Even before she started making these colour photographs, which capture the romance of mouldering, abandoned architecture, the Toronto-based adventurer loved ruined buildings for their “combination of beauty, serenity and exhilaration. They possess a calm chaos,” she says, “that transforms the familiar into the surreal.” She describes her work as at once “peaceful, introspective, nostalgic, unexpected and cathartic,” and cites Edward Burtynsky and Art Spin curators Layne Hinton and Rui Pimenta as artists she admires.

Stephen Brûlé

Booth A58

Creating tintypes and ambrotypes with 19th-century techniques is a slow process, says Brûlé, that “brings a certain romanticism back to making photographs. You must pre-visualize the final image and make your technical and creative decisions often before looking through the camera.” The results are dreamlike, ghostly black-and-white landscapes and cityscapes, each one unique because only one image can be made per plate. The Toronto-based photographer is drawn to artists who work with light: Caravaggio, Edward Hopper, Gregory Crewdson.

Tania Love

Booth C234

Using plant-based dyes (she says she’s amazed by their nuance and tonal range), Toronto artist Love makes scarves and other textiles printed with delicate patterns inspired by nature. Her art practice also involves drawing, painting and installation with natural and salvaged materials.
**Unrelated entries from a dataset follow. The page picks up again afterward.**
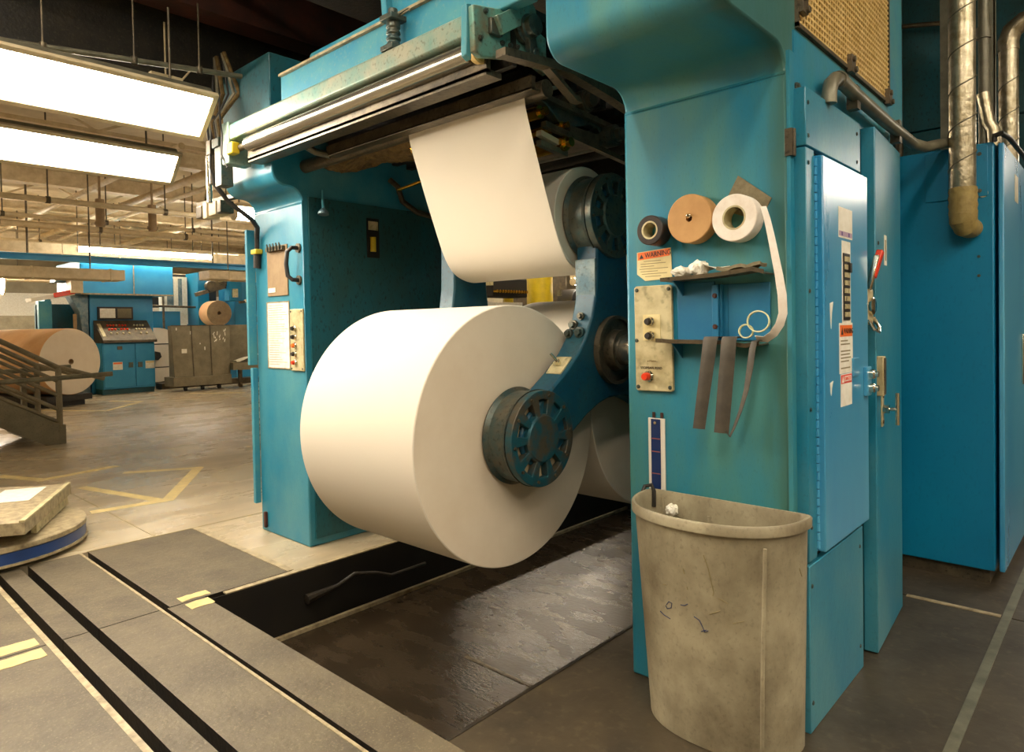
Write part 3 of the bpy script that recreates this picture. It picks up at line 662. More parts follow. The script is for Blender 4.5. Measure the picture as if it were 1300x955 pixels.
# cable loop with yellow connector, left edge
g = G(); g.tube([(-4.41,1.98,2.80),(-4.43,1.97,2.6),(-4.44,1.97,2.47),(-4.42,1.98,2.36),(-4.40,2.06,2.25),(-4.36,2.14,2.18),(-4.36,2.2,2.14),(-4.40,2.255,2.10),(-4.45,2.275,2.03),(-4.455,2.275,1.9),(-4.47,2.275,1.86)],.016,n=10)
o = build('cable', g, RUBBER); tag(o,'black cable drooping from the roller beam to the left blue column','cable')
g = G(); g.box(-4.50,-4.42,2.25,2.3,1.925,1.96); build('connector', g, YEL, o, bevel=.006)
g = G(); g.cyl((-4.46,2.275,1.83),(-4.455,2.275,1.93),.024,n=14); build('plug', g, RUBBER, o)
# slim black panel strip on the aisle side
g = G(); g.tube([(-4.62,2.35,1.72),(-4.64,2.34,1.6),(-4.66,2.33,1.4)],.02); g.box(-4.62,-4.53,2.34,2.36,1.62,1.66); g.box(-4.64,-4.53,2.33,2.35,1.46,1.50); build('handle_bar', g, RUBBER, fc)

# ================================================================ roller beam across the press
rb = thing('roller_beam', (-2.95,1.98,2.4), 'long blue cross beam with polished roller above the hanging paper', 'roller beam')
Y0 = 1.95
g = G(); g.prism([(Y0,2.59),(Y0,2.675),(Y0+.02,2.69),(2.16,2.69),(2.16,2.60),(Y0+.015,2.585)],'x',-4.20,-1.97); k = build('lip', g, LIPM, rb, bevel=.006); k['label'] = 'long bare steel lip'
g = G(); g.box(-3.66,-1.75,Y0+.09,Y0+.15,2.69,2.87); k = build('upper_girder', g, BLUEB, rb, bevel=.006)
g = G(); g.box(-3.66,-1.75,Y0+.075,Y0+.16,2.87,2.883); build('rim', g, EDGE, k)
g = G(); g.cyl((-3.62,Y0+.30,3.02),(-2.4,Y0+.30,3.02),.04,n=16); build('top_tube', g, BLUEB, rb)
g = G(); g.cyl((-3.95,Y0+.035,2.53),(-2.02,Y0+.035,2.53),.043,n=32); k = build('roller', g, STEEL, rb); k['label'] = 'polished steel roller'
g = G(); g.cyl((-2.02,Y0+.035,2.53),(-1.93,Y0+.035,2.53),.02,n=16); g.lathe((-1.995,Y0+.035,2.53),(1,0,0),[(0,0),(0,.052),(.03,.058),(.035,.05),(.035,0)],n=32); build('bearing', g, BRASS, rb)
g = G(); g.cyl((-4.12,Y0+.035,2.53),(-3.95,Y0+.035,2.53),.02,n=16); build('axle', g, DSTEEL, rb)
g = G(); g.box(-4.0,-1.95,Y0+.05,Y0+.075,2.44,2.57); g.box(-4.0,-1.95,Y0+.05,Y0+.14,2.43,2.455); build('lower_channel', g, DSTEEL, rb)
g = G(); g.box(-4.0,-1.9,2.2,2.75,2.72,2.76); g.box(-4.0,-1.9,2.10,2.13,2.48,2.7); build('hood', g, BLACK, rb)
g = G(); g.box(-3.45,-1.88,2.20,2.225,2.405,2.46); g.box(-3.45,-1.88,2.20,2.26,2.40,2.412); build('guard_rail', g, DSTEEL, rb)
g = G(); g.cyl((-3.9,2.33,2.44),(-1.9,2.33,2.44),.040,n=24); k = build('idler_roller', g, DSTEEL, rb)
g = G(); g.tube([(-3.44,2.22,2.41),(-3.50,2.16,2.43),(-3.52,2.10,2.46),(-3.50,2.04,2.50)],.02); build('bracket', g, CHUCK, rb)
g = G(); g.box(-4.22,-4.13,Y0-.01,Y0+.14,2.44,2.70); build('end_plate', g, LIPM, rb, bevel=.008)
g = G(); g.box(-4.14,-4.06,Y0-.02,Y0+.03,2.49,2.56); k = build('junction_box', g, YEL, rb, bevel=.006); k['label'] = 'small yellow connector box'
# solenoid valve hanging on the girder
g = G(); vz = 2.76; vx, vy = -2.545, Y0+.045
g.lathe((vx,vy,vz-.05),(0,0,1),[(0,0),(0,.034),(.012,.034),(.014,.028),(.026,.028),(.028,.034),(.040,.034),(.042,.028),(.054,.028),(.056,.034),(.068,.034),(.07,.028),(.082,.028),(.084,.034),(.12,.03),(.12,0)],n=24); g.box(vx-.045,vx+.045,vy-.045,vy+.045,vz+.065,vz+.09); g.box(vx-.045,vx+.045,vy-.045,vy+.045,vz-.075,vz-.05); g.cyl((vx,vy,vz+.09),(vx,vy,vz+.125),.022,n=16)
k = build('valve', g, CHUCK, rb, bevel=.003)
g = G(); g.cyl((vx+.05,vy,vz+.08),(vx+.12,vy,vz+.085),.008,n=10); build('air_fitting', g, CHROME, k)
g = G(); g.prism([(-2.70,2.88),(-2.66,2.88),(-2.70,3.4),(-2.74,3.4)],'y',Y0+.10,Y0+.16); g.box(-2.69,-2.30,Y0+.14,Y0+.16,2.88,3.5); build('riser', g, BLUEB, rb, bevel=.004)
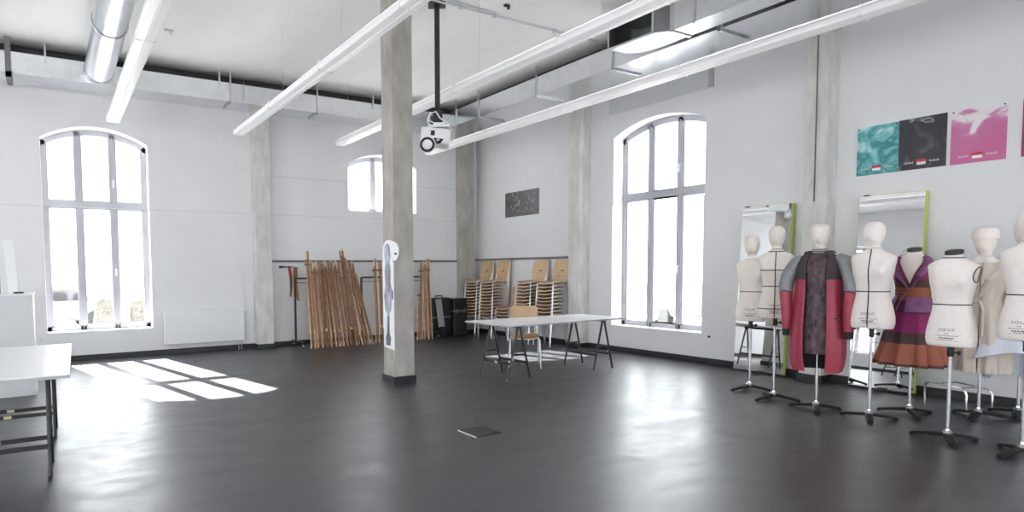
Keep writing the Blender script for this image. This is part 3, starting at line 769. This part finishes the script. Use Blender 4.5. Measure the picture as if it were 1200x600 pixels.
# black cases in the corner
t = thing('equipment_case', 'black hard case standing in the corner beside the easels', 'case', (7.02, 10.78, 0))
MB().box(-.22, .22, -.13, .13, .03, .82).build('shell', 'black_metal', t, smooth=False, bevel=.02)
MB().box(-.23, .23, -.14, .14, .40, .43).build('seam_band', 'rail', t, smooth=False)
MB().tube([(-.08, 0, .82), (-.08, 0, .86), (.08, 0, .86), (.08, 0, .82)], .012, 8).build('handle', 'dark', t)
for sx in (-1, 1): MB().lathe([(0, -.015), (.03, -.014), (.03, .014), (0, .015)], 14, (sx*.17, -.08, .03), axis='X').build('caster', 'dark', t)
t = thing('equipment_case', 'lower black case pushed against the corner pillar', 'case', (7.44, 10.70, 0))
MB().box(-.17, .17, -.13, .13, .0, .80).build('shell', 'black_metal', t, smooth=False, bevel=.02)
MB().box(-.18, .18, -.14, .14, .52, .55).build('seam_band', 'rail', t, smooth=False)
for sx in (-1, 1): MB().box(sx*.09-.02, sx*.09+.02, -.145, -.13, .49, .58).build('latch', 'rail', t, smooth=False)
t = thing('grey_panel', 'narrow grey board leaning against the black case', 'board', (6.99, 10.57, 0))
MB().box(-.075, .075, -.006, .006, .22, .80, T=Matrix.Translation((0, 0, 0)) @ Matrix.Rotation(math.radians(-5), 4, 'X') @ Matrix.Rotation(math.radians(-5), 4, 'Y')).build('panel', 'grey_board', t, smooth=False)
MB().box(-.05, .05, -.02, .06, 0, .225).build('foot', 'dark', t, smooth=False)

# ------------------------------------------------------------------ mirrors
def mirror(label, y0, y1, xf, hgt):
    t = thing('leaning_mirror', label, 'mirror', (xf, (y0+y1)/2, 0.0))
    w = (y1-y0)/2; thk = .065
    lean = math.asin((XB-.03-xf-thk)/hgt)
    T = Matrix.Translation((0, 0, .02)) @ Matrix.Rotation(lean, 4, 'Y')
    MB().box(.006, thk, -w, w, 0, hgt, T=T).build('board', 'lime', t, smooth=False)
    MB().box(0, .006, -w+.004, w-.004, .004, hgt-.004, T=T).build('mirror_glass', 'mirror', t, smooth=False)
    MB().box(-.004, thk*.5, -w, w, -.012, .008, T=T).build('bottom_strip', 'dark', t, smooth=False)
    for sy in (.05,): MB().prism([(-.05, -.02), (.05, -.02), (.05, .0), (-.05, .02)], lambda u, v, yy: (u-.02, yy, v+.02), -.05, .03).build('foot_wedge', 'dark', t, smooth=False)
    MB().box(-.004, .03, w-.10, w-.04, hgt-.006, hgt+.008, T=T).build('hanger_clip', 'dark', t, smooth=False)
    return t
mirror('leaning mirror with lime edge behind the two bare forms left of the pillar', 4.27, 4.93, 8.03, 2.21)
mirror('leaning mirror with lime edge behind the plaid dress', 2.90, 3.53, 8.03, 2.21)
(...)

Eva Hesse, Sonia Delaunay and Ed Pien are some of the artists she admires. She says her work will appeal to “those who have an appreciation of materials, tactility, technique and thoughtfulness.”

Vanessa Neily

Booth D285

This Ottawa-based NSCAD grad achieves a difficult-to-pull-off harmony of hard and soft media (metal and textiles). In her jewellery and wall pieces, delicately patterned enamelled ovals frame wool centrepieces made using Maritimes-style rug-hooking techniques. As well as contemporaries like printmaker Angie Lewin and painter Raphael Balme, she appreciates Bloomsbury Group duo Vanessa Bell and Duncan Grant and Canadian folk artist Maud Lewis. Her work will resonate with anyone who appreciates fine craftsmanship.